Marika and Mary Joy enjoyed the Gruenes Gewoelbe, but I would have to say that I wasn’t much impressed, especially comparing it with the much more historically important things in the Hapsburgs’ treasure house in Vienna. I rushed through it in an hour, too fast, and was punished by having to wait another hour for the others.

So a little after 7 p.m. we went to dinner at a restaurant called Max, near the Postplatz, where we ate lightly but well.

The next morning, after breakfast, we checked out of the Hotel Windsor and took the streetcar to the Old Town for the last time. We went to the Zwinger, a baroque palace that has one of the best collections of old master paintings in the world.
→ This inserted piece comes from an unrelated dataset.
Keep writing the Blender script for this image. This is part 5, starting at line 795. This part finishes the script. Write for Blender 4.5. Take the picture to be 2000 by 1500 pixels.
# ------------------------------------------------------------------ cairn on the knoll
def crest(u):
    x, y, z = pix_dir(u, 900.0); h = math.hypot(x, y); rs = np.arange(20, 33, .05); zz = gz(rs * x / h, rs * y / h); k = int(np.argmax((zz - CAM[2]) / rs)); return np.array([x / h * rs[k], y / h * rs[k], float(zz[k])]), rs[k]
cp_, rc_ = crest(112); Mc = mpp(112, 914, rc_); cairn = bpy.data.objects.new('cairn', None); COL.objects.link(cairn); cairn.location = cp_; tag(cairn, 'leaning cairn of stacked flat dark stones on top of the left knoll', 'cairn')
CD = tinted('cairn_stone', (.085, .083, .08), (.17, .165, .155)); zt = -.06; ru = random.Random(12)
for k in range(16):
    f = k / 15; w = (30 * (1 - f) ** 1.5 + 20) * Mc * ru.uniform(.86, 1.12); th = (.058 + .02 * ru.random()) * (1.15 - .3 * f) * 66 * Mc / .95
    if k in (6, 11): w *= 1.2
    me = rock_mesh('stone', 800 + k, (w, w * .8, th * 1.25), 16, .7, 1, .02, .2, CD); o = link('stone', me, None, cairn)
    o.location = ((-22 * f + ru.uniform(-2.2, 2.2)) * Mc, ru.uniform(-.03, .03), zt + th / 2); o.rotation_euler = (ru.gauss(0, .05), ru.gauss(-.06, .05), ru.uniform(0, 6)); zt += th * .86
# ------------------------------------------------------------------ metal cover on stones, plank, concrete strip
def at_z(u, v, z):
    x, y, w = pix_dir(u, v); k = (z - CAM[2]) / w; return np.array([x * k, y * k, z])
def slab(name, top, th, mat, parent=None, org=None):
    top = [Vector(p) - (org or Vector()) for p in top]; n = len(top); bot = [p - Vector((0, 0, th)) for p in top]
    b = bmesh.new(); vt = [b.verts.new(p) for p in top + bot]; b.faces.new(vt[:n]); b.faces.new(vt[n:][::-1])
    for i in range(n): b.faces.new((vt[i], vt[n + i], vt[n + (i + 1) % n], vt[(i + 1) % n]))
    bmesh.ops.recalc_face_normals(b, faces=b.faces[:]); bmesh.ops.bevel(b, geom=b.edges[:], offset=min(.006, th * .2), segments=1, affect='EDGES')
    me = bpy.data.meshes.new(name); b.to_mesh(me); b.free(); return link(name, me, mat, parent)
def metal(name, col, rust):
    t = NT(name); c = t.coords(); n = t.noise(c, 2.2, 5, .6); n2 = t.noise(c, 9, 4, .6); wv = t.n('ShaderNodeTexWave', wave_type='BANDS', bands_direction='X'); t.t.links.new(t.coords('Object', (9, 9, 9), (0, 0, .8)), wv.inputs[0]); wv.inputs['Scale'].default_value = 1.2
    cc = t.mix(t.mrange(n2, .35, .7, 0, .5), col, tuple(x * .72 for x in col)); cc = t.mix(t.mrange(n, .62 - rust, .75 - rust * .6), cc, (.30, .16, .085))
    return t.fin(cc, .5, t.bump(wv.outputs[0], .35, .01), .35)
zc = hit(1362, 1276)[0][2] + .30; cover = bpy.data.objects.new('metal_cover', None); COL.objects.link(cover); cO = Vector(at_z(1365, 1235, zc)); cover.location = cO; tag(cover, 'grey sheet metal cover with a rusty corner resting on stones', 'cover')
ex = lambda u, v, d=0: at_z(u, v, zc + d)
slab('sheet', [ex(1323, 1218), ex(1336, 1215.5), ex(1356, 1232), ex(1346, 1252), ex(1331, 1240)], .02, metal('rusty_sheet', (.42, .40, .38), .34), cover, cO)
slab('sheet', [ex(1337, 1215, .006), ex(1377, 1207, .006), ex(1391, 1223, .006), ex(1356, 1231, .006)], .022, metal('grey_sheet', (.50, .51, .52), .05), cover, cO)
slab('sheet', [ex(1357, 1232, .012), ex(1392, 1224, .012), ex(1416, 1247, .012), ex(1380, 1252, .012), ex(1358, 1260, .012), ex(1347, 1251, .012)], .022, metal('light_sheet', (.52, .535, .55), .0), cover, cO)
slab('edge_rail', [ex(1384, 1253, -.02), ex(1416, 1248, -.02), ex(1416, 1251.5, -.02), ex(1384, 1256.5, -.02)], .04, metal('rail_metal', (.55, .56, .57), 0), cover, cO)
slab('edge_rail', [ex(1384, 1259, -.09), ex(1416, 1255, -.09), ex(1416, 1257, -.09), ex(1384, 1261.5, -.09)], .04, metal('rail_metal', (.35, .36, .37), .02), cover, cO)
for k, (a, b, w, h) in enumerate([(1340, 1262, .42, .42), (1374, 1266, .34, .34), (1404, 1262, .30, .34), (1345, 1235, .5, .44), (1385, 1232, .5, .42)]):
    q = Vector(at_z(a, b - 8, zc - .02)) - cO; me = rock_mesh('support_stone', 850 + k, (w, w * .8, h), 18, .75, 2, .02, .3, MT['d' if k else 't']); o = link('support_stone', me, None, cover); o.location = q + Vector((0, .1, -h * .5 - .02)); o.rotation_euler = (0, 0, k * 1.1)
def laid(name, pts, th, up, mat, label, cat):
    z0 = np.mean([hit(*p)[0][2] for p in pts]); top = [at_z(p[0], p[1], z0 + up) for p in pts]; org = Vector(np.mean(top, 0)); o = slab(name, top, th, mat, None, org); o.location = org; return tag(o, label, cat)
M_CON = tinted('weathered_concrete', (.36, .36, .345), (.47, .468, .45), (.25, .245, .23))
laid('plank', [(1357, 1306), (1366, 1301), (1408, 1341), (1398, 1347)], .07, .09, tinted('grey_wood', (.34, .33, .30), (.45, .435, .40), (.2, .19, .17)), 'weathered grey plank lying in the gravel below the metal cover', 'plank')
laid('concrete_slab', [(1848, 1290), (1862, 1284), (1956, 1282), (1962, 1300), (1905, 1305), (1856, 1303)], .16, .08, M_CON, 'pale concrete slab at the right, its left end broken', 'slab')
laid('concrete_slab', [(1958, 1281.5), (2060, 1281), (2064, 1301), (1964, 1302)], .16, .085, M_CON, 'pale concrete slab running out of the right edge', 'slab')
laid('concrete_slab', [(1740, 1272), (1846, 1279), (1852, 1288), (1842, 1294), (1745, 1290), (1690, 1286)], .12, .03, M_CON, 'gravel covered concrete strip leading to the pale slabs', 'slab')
The pride of the museum is a large Madonna and child by Raphael. The expression on Mary’s face is wonderful, both earthy and ethereal.

There are many mimes around the old town, dressed up and painted like statues. They would stand absolutely still until someone put some money in their cup, then they would do some little routine. Marika
gave some money to a silver butterfly and I took their picture together.

We looked into the Hofkirche, the Catholic cathedral, then went to lunch at another terrace restaurant near the Frauenkirche, the Kurfuerstenzecher (? The Elector’s Drinking Hall). Another good meal (they all begin to run together) spiced up by a short period of light rain. Then we took the streetcar back to the New Town and left wonderful Dresden.